Tuttavia il pregiudizio per la tutela dell’ordine e della sicurezza pubblica dev’essere concreto e dimostrato e non meramente accennato nelle motivazioni di respingimento. Grazie a questo principio, l’avvocata Alice Giannini, a capo del team Diritti Digitali di StraLi, ha ottenuto l’accoglimento di una richiesta di riesame in cui si concede la divulgazione del numero aggregato delle ricerche effettuate in quanto non intralcia il lavoro delle forze dell’ordine.
Una delle tessere mancanti del puzzle Sari è quando sia possibile farne uso. In teoria, secondo l’interpretazione data dal Garante e secondo quanto comunicatoci dalla Direzione centrale anticrimine della Polizia di Stato (Servizio Polizia Scientifica) nel suo diniego, sarebbe tutto chiaro: il suo utilizzo rientrerebbe nelle «attività investigative tipiche» della polizia giudiziaria, in particolare nell’identificazione delle persone sottoposte a indagini.
Lo scopo è effettuare una mera verifica dell’identità anagrafica di un soggetto e i risultati possono essere utilizzati per orientare l’attività investigativa senza che abbiano valore probatorio a dibattimento, ossia che possano considerarsi prove durante il processo.
In una sentenza della Corte di Cassazione del 2020 si possono però dedurre altri possibili utilizzi, oltre l’identificazione.
Un pubblico ministero di Milano ha utilizzato Sari per analizzare il volto di una persona coinvolta in una rissa con altri quattro soggetti, confrontando le immagini registrate da un sistema di videosorveglianza con i volti «presenti su utenze telefoniche» (verosimilmente si tratta delle foto profilo di Whatsapp).
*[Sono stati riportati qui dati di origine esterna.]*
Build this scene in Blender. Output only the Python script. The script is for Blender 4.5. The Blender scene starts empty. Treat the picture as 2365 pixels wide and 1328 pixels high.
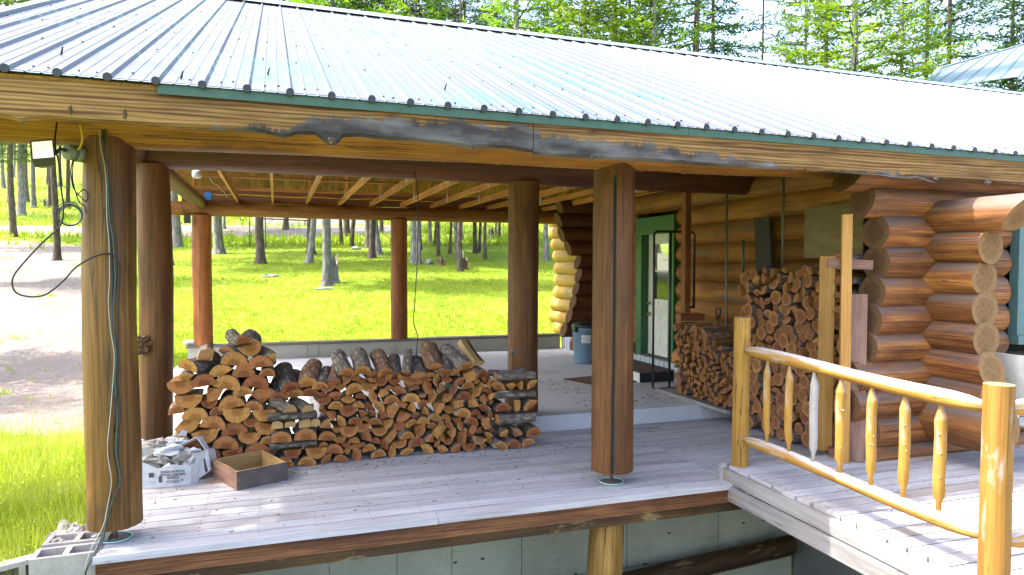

Il pm ha poi usato questo risultato a supporto della richiesta di applicazione di una misura cautelare. Tale utilizzo parrebbe appartenere ad una diversa e ulteriore attività investigativa denominata «individuazione di persone e cose», che finora era stata fatta sempre con un album fotografico e la convocazione di un testimone che doveva riconoscere la persona sospettata di aver commesso il reato.
Questo riconoscimento non è di per sé una prova: per renderlo tale serve che venga fatta anche durante il processo ed è un passaggio che nei nostri tribunali può avvenire con una certa facilità. Si tratta quindi di un’attività investigativa diversa da quella descritta dal Garante privacy.